After these are covered, as much attention should be given to economic applications as time permits. The time allowance for training, at a maximum, is not sufficient to cover both pure and applied science.
Subsequent experience will supply the deficiencies in applied knowledge, but will not make up for lack of study of basic principles.
It is safe advice to a student wishing to prepare for economic geology that there is no royal road to success; that his best chance lies in the effort to make himself a scientist, even though he cover only a narrow field; that if he is successful in this, opportunities for economic applications will almost inevitably follow. To devote attention from the start merely to practical and commercial features, rather than to scientific principles, brings the student at once into compet.i.tion with mining engineers, business men, accountants, and others, who are often able to handle the purely empirical features of an economic or practical kind better than the geologist. In the long run the economic geologist succeeds because he knows the fundamentals of his science, and not because he has mere facility in the empirical economic phases of his work. Of course there are exceptions to this statement,--there are men with a highly developed business sense who are successful in spite of inadequate scientific training, but such success should be regarded as a business and not a professional success.

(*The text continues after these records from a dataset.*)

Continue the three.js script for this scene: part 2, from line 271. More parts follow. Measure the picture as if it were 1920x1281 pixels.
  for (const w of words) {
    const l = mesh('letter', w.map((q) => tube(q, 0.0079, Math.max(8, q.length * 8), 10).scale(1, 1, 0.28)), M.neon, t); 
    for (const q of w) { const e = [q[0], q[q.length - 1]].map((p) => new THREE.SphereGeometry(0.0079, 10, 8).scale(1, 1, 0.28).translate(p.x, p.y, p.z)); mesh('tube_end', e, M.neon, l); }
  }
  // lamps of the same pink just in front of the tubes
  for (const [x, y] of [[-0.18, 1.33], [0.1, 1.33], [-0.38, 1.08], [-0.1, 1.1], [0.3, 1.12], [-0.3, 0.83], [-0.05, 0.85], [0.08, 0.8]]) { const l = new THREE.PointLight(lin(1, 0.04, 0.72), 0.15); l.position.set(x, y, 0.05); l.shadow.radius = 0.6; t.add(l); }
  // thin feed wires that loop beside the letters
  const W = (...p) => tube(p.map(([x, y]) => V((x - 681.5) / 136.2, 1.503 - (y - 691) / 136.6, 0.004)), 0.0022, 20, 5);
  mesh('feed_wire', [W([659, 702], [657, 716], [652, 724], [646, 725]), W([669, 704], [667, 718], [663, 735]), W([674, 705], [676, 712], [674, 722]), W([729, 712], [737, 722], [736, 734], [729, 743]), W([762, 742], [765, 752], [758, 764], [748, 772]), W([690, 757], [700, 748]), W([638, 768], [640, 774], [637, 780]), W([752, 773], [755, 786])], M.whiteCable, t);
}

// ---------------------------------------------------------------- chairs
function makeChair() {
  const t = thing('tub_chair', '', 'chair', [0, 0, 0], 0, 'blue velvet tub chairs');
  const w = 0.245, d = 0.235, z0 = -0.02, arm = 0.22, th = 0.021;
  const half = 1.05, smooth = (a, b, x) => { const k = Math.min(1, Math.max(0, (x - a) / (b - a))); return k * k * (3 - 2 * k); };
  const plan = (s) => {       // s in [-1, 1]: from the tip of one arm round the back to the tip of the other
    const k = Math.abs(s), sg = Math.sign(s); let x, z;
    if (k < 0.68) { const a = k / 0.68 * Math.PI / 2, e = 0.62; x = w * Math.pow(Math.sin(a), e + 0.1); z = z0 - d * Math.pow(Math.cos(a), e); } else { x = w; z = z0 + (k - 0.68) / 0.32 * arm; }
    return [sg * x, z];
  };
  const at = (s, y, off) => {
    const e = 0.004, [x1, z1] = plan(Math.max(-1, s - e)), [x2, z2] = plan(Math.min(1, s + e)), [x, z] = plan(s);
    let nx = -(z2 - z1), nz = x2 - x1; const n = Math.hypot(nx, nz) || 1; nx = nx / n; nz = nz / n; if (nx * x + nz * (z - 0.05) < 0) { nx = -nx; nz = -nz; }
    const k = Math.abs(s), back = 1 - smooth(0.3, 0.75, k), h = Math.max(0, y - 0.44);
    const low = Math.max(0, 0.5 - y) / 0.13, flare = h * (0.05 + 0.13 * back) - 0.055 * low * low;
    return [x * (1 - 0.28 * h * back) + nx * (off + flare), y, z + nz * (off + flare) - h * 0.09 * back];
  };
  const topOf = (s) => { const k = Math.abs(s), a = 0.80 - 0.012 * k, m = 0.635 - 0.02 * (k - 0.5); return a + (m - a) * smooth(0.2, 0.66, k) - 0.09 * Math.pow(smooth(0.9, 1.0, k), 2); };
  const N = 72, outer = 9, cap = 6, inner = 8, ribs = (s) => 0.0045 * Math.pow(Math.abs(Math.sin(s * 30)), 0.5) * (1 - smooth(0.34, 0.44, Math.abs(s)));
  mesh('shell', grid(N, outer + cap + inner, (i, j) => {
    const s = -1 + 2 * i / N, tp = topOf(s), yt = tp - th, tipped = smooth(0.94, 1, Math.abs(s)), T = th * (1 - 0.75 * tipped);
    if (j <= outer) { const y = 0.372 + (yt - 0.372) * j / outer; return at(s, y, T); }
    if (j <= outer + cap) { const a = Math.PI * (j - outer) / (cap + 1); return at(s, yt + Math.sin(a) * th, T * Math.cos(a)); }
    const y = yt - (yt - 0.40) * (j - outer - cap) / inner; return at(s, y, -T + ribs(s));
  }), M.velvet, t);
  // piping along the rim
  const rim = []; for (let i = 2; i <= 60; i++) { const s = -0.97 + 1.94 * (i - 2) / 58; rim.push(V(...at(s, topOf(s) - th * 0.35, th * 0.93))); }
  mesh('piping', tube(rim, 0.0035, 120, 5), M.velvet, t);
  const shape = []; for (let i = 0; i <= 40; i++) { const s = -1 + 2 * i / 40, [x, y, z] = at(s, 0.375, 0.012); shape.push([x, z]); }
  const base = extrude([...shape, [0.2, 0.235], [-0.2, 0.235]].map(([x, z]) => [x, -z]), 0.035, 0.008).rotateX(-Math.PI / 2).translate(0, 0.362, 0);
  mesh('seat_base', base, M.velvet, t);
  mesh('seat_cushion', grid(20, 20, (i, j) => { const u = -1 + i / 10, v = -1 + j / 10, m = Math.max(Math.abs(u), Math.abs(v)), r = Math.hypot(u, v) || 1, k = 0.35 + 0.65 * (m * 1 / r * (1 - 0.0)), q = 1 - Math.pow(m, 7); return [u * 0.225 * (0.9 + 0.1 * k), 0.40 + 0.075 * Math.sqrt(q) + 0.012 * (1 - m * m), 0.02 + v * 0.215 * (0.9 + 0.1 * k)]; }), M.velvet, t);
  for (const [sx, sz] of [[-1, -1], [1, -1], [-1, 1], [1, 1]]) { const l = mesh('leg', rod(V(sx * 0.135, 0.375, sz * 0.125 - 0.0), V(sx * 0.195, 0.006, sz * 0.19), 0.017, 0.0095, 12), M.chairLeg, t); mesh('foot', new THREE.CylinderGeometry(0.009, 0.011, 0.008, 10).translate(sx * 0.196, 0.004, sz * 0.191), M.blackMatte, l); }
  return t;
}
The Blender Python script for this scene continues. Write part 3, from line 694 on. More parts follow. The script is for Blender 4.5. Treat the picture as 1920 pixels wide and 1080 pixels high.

Geology is sometimes described as the application of other sciences to the earth. This statement might be made even broader, and geology described as the application of all knowledge to the earth. In the writer's experience, the best results on the whole have been obtained from students who, before entering geology, have had a broad general education or have followed intensively some other line of study. Whether this study has been the ancient languages, law, engineering, economics, or other sciences, the results have usually been good if the early training has been sound. To start in geology without some such background, and without the resulting power of a well-trained mind, is to start with a handicap in the long race to the highest professional success. It follows, then, that intensive study of geology should in most cases not begin until late in the undergraduate course, and preferably not until the graduate years. Two or three years of graduate work may then suffice to launch the geologist on his career, but so great is the field, and so rapid the growth of knowledge within it, that there is no termination to his study. It is not enough to settle back comfortably on empirical practice based solely on previously acquired knowledge. Each problem develops new scientific aspects. It is this ever renewing interest which is one of the great charms of the science.
However, whether the student has a general training in geology, a specialized knowledge of certain branches, or takes it up incidentally in connection with engineering and other sciences, he will find opportunities for economic applications. The frequent success of the mining engineer in the geological phases of his work is an indication that even a comparatively small amount of geological knowledge is useful.